WHEN an agent adds a nought on for his own commision, when someone accepts a generous 'gift' in return for opening doors, when a hefty slice of a transfer fee works its way back through the offshore accounts of a parasitic chain of advisors, it is theft. Pure and simple.
You can disguise it anyway you want - consultancy fees, facility charges, business expenses - but artificially inflating figures so that there is enough for everyone to get their noses in the trough is cynical, dishonest and criminal.
It is theft. And ultimately it is theft from you.
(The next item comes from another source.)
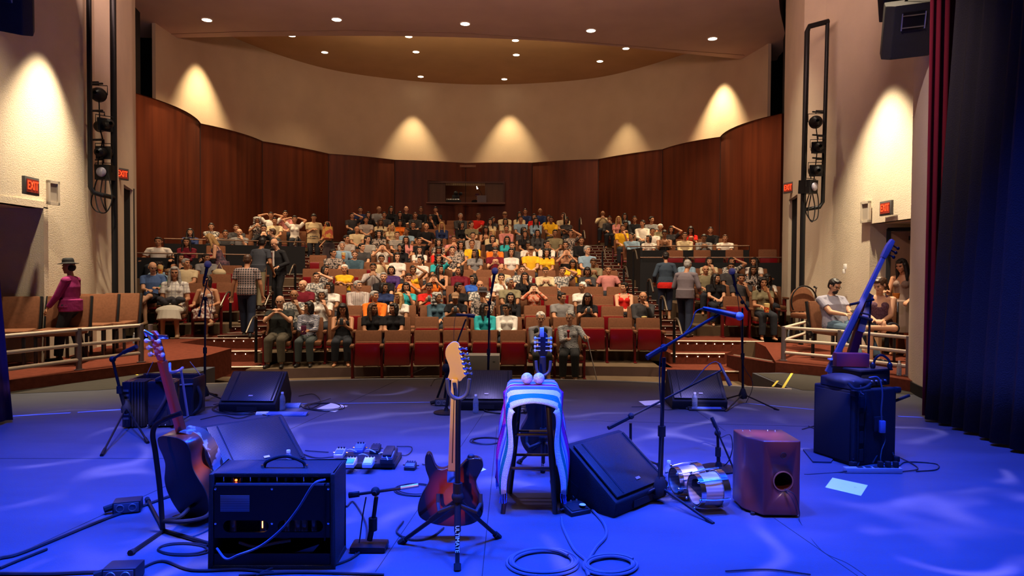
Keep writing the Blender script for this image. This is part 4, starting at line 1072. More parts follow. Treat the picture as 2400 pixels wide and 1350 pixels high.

The stratospheric wages and transfer deals paid out in this closed amoral world are not generated by shrewd suits or number-crunching magicians. The cash comes ultimately from fans pockets, through tickets, satellite subscriptions, replica shirts, a thousand commercial tie-ins and from sponsors from UEFA 'family of football' happy to stump up because they make fortunes from products targeted at the crowd's demographic.
Football corruption is not a victimless crime because the cost is passed on indirectly to us all. That the bent agents, managers and players believe football coffers to be a bottomless pit has repercussions: it pushes transfers and wages up across the board and it pushes up recruitment costs because the straight clubs must shell out even more to match the packages being offered by those breaking the rules. And those costs are passed on at the gate.
Worst, the unchalleged currency of the brown envelope has a pernicious, corrosive effect on the moral health of the game. As the clubs willing to let corrupt bosses deal with bent agents prosper so the pressure is on other clubs to follow suit to compete in the transfer market. And as long as there are no sanctions against the bent individuals or cheating clubs then the incentives to join the unscruplous scrum rise.
In some ways Boro's straight dealing position has damaged the club. We know for instance that Steve Gibson has at times refused to push ahead deals for good players because of 'unorthadox' demands by agents, for instance, for a cash payment up front before face-to-face talks will happen even after both club shave agreed a fee.
That may well be one of the reasons why Boro's summers shopping does not always go smoothly and targets wriggle off the hook. If that is the case then it is a reason for pride that the club refuse to be implicated in this immoral mess
Even if tonight's Panorama soccer bungs special (BBC1 9pm) falls short in naming names the authorities should take action. In fact, they should have taken it long ago and their failure to do so is a far more blatant case of bringing the game into disrepute than players slagging referees.
Football must be honest and admit it has a problem and it must take concrete actions.
It should be unambiguously illegal for a club to pay an agent in any form: agents may be neccessary in such a complex market but they are employed by the player so let the player stump up. It removes a grey area and gives the player an incentive to keep a commision down.
All transfers must be transparent. They should be paid into via an FA/UEFA run clearing house so that the figures can be seen to add up and the selling club receive all of the fee.
All infringements must be punished by points deductions. Repeat offences should mean relegation. There is no room for pussy-footing around on some fundemental issues.
Players who ask for, or have knowledge of their agents asking for bungs must be suspended for the season. That makes the risks higher than the advantages for the buying club.
Officials who offer or ask for bungs should be kicked out of the game without exception. There is no place for cheats prepared to steal from their own club.
And whistleblowers should be given encouragement, protection and, in exceptional circumstances, immunity if they can help drive this scourge from the game. It may mean short-term seismic shocks and some big name scalps but if it can secure the long term health and integrity of the game then it will be well worthwhile.